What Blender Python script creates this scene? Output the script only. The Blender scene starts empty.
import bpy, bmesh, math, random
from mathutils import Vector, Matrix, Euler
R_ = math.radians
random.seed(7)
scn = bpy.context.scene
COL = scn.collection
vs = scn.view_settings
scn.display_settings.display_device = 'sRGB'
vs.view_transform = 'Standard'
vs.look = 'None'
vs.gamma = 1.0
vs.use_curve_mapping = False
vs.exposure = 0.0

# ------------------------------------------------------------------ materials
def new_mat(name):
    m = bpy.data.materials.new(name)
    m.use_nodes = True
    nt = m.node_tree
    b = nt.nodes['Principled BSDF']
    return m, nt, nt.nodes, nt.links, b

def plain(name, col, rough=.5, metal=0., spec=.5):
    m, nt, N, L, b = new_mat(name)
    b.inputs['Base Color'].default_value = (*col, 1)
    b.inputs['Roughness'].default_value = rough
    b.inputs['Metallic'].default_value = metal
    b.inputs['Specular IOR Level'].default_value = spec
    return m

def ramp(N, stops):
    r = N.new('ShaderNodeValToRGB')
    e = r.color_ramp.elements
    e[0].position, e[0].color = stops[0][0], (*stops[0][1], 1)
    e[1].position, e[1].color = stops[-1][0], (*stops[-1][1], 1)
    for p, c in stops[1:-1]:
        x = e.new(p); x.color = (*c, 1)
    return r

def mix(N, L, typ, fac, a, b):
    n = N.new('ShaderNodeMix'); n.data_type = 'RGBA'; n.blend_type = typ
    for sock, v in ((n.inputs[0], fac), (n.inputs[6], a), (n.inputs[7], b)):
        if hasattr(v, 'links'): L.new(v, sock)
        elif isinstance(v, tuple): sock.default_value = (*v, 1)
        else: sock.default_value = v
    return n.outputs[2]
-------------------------
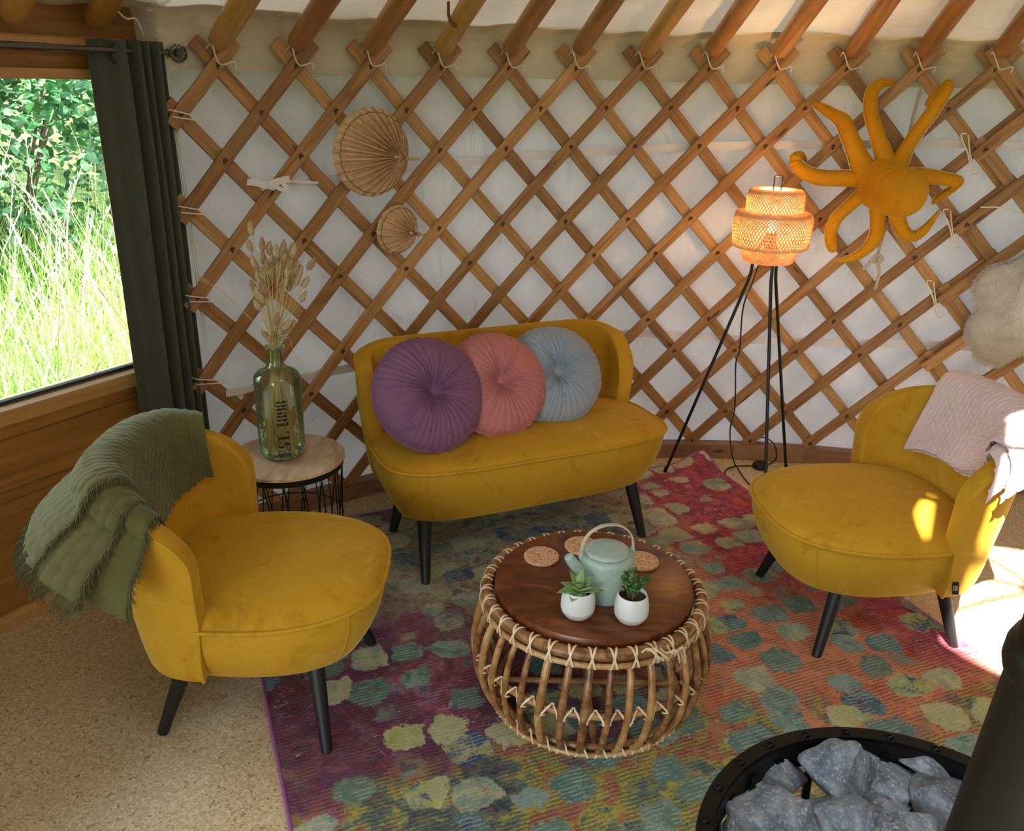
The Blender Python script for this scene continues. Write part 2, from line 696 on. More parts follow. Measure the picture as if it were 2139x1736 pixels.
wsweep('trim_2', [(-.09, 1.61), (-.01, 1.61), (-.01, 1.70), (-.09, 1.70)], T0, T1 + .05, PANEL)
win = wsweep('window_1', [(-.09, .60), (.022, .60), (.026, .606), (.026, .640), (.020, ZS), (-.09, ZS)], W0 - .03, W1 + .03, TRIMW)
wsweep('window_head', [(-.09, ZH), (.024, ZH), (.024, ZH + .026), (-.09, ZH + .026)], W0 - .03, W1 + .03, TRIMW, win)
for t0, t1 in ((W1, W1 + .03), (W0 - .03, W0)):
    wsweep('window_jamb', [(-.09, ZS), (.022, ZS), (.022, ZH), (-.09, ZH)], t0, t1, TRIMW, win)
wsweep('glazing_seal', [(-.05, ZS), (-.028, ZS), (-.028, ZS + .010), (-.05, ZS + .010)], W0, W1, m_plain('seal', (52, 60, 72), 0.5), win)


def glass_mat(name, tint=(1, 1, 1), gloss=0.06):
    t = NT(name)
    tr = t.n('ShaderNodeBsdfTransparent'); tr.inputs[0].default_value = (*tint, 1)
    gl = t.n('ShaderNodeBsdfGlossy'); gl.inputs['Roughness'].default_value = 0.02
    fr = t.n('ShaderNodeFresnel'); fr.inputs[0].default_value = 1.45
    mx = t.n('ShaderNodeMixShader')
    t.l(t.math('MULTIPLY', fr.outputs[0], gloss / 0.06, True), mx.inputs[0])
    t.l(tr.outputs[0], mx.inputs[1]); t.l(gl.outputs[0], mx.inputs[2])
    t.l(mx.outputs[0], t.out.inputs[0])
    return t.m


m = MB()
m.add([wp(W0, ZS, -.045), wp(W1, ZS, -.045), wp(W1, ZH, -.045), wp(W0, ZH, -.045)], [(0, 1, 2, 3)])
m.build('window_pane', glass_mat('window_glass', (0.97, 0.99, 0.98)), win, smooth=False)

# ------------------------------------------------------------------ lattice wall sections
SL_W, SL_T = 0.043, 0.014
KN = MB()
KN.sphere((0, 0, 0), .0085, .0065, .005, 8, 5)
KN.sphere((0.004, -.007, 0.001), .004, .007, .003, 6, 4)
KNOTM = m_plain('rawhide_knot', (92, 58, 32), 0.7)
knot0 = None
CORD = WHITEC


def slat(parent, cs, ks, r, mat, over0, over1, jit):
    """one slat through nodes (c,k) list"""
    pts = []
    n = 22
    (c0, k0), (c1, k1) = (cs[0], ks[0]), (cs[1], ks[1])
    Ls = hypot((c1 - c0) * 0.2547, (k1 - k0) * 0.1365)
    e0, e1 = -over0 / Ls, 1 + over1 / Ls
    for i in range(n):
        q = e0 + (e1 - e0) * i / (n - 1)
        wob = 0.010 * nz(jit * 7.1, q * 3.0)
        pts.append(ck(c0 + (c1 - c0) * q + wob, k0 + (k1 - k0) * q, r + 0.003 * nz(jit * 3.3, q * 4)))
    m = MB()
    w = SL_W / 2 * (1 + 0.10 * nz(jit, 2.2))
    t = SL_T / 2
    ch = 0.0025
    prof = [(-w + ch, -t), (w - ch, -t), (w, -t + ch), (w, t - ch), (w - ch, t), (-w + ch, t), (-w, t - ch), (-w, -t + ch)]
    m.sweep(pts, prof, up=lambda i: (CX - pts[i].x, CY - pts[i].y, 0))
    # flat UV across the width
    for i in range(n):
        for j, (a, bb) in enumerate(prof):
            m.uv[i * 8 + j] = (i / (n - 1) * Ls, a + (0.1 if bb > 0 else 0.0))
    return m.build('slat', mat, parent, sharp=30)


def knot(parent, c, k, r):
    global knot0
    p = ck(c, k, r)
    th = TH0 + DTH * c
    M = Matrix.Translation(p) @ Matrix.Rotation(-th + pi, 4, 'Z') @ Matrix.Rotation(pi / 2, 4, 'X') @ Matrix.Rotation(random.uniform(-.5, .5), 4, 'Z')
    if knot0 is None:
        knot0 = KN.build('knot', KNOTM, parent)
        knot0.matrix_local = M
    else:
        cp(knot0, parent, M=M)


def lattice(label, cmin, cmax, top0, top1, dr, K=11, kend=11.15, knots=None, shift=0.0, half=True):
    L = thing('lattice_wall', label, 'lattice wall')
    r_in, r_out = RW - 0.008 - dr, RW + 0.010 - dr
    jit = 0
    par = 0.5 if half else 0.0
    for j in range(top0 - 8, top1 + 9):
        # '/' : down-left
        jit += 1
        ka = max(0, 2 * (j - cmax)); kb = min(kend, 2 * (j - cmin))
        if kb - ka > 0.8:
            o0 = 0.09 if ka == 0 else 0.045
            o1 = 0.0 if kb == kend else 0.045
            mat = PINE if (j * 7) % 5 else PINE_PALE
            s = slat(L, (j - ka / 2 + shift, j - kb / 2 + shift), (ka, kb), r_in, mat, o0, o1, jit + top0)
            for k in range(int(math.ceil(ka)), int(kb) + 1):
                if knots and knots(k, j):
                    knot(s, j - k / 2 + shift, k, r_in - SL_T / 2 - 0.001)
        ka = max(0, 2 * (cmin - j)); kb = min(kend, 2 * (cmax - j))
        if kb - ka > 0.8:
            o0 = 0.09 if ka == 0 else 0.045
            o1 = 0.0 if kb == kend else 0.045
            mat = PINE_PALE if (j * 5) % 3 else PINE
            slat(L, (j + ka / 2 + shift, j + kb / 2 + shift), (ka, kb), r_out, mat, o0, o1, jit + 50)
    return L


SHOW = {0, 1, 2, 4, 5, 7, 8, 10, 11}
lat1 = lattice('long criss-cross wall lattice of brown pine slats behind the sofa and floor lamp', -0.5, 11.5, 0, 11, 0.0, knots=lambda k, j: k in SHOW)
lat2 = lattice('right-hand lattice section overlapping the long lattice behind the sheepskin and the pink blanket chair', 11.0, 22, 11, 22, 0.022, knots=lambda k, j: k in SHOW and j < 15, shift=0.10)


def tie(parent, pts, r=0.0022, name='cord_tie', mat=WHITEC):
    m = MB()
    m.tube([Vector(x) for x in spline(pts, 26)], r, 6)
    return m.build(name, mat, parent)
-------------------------
Everything from the line that contains "What Blender Python" to the line that contains "return m, nt, nt.nodes, nt.links, b" must be transcribed exactly, both end lines included.

WRITTEN ANSWER:
What Blender Python script creates this scene? Output the script only. The Blender scene starts empty.
import bpy, bmesh, math, random
from mathutils import Vector, Matrix, Euler
R_ = math.radians
random.seed(7)
scn = bpy.context.scene
COL = scn.collection
vs = scn.view_settings
scn.display_settings.display_device = 'sRGB'
vs.view_transform = 'Standard'
vs.look = 'None'
vs.gamma = 1.0
vs.use_curve_mapping = False
vs.exposure = 0.0

# ------------------------------------------------------------------ materials
def new_mat(name):
    m = bpy.data.materials.new(name)
    m.use_nodes = True
    nt = m.node_tree
    b = nt.nodes['Principled BSDF']
    return m, nt, nt.nodes, nt.links, b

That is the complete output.